WHAT IS EXPECTED: What follows is a set of records, each of which is to be written out exactly.
+--
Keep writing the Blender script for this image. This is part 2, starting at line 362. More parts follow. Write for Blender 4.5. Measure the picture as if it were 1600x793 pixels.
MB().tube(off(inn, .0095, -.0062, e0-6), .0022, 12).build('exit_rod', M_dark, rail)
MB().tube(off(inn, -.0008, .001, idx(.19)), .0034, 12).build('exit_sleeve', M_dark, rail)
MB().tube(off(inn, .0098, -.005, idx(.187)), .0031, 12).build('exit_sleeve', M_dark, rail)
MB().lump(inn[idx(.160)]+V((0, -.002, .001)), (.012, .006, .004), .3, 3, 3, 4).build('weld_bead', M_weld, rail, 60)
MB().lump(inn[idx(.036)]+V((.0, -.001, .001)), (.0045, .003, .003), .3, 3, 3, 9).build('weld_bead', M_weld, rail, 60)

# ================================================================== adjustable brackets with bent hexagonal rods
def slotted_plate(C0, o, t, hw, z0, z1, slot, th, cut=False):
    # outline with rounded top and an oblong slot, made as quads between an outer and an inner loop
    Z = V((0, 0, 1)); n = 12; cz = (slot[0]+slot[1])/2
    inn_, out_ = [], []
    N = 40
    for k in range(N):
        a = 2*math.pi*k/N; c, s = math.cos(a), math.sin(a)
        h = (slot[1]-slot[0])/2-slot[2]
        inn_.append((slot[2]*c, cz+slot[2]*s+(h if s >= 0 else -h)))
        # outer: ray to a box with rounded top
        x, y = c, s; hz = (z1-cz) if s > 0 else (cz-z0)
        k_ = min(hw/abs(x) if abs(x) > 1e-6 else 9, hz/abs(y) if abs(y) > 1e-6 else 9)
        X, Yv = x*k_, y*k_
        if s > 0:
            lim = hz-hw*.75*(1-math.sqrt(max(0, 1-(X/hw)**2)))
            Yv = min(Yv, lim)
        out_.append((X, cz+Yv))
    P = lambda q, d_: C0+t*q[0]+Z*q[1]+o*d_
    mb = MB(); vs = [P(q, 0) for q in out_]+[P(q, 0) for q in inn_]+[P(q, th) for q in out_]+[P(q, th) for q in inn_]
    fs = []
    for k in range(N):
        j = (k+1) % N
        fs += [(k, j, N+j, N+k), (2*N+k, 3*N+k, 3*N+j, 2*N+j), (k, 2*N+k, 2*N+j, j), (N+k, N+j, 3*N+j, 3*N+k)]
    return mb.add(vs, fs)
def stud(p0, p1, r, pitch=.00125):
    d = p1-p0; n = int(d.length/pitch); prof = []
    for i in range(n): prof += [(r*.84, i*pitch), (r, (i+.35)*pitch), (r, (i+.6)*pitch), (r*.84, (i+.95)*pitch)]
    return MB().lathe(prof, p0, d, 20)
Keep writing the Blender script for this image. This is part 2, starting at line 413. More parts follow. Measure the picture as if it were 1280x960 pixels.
+--
ANSWER TO THE TASK:
Keep writing the Blender script for this image. This is part 2, starting at line 362. More parts follow. Write for Blender 4.5. Measure the picture as if it were 1600x793 pixels.
MB().tube(off(inn, .0095, -.0062, e0-6), .0022, 12).build('exit_rod', M_dark, rail)
MB().tube(off(inn, -.0008, .001, idx(.19)), .0034, 12).build('exit_sleeve', M_dark, rail)
MB().tube(off(inn, .0098, -.005, idx(.187)), .0031, 12).build('exit_sleeve', M_dark, rail)
MB().lump(inn[idx(.160)]+V((0, -.002, .001)), (.012, .006, .004), .3, 3, 3, 4).build('weld_bead', M_weld, rail, 60)
MB().lump(inn[idx(.036)]+V((.0, -.001, .001)), (.0045, .003, .003), .3, 3, 3, 9).build('weld_bead', M_weld, rail, 60)

# ================================================================== adjustable brackets with bent hexagonal rods
def slotted_plate(C0, o, t, hw, z0, z1, slot, th, cut=False):
    # outline with rounded top and an oblong slot, made as quads between an outer and an inner loop
    Z = V((0, 0, 1)); n = 12; cz = (slot[0]+slot[1])/2
    inn_, out_ = [], []
    N = 40
    for k in range(N):
        a = 2*math.pi*k/N; c, s = math.cos(a), math.sin(a)
        h = (slot[1]-slot[0])/2-slot[2]
        inn_.append((slot[2]*c, cz+slot[2]*s+(h if s >= 0 else -h)))
        # outer: ray to a box with rounded top
        x, y = c, s; hz = (z1-cz) if s > 0 else (cz-z0)
        k_ = min(hw/abs(x) if abs(x) > 1e-6 else 9, hz/abs(y) if abs(y) > 1e-6 else 9)
        X, Yv = x*k_, y*k_
        if s > 0:
            lim = hz-hw*.75*(1-math.sqrt(max(0, 1-(X/hw)**2)))
            Yv = min(Yv, lim)
        out_.append((X, cz+Yv))
    P = lambda q, d_: C0+t*q[0]+Z*q[1]+o*d_
    mb = MB(); vs = [P(q, 0) for q in out_]+[P(q, 0) for q in inn_]+[P(q, th) for q in out_]+[P(q, th) for q in inn_]
    fs = []
    for k in range(N):
        j = (k+1) % N
        fs += [(k, j, N+j, N+k), (2*N+k, 3*N+k, 3*N+j, 2*N+j), (k, 2*N+k, 2*N+j, j), (N+k, N+j, 3*N+j, 3*N+k)]
    return mb.add(vs, fs)
def stud(p0, p1, r, pitch=.00125):
    d = p1-p0; n = int(d.length/pitch); prof = []
    for i in range(n): prof += [(r*.84, i*pitch), (r, (i+.35)*pitch), (r, (i+.6)*pitch), (r*.84, (i+.95)*pitch)]
    return MB().lathe(prof, p0, d, 20)
Keep writing the Blender script for this image. This is part 2, starting at line 413. More parts follow. Measure the picture as if it were 1280x960 pixels.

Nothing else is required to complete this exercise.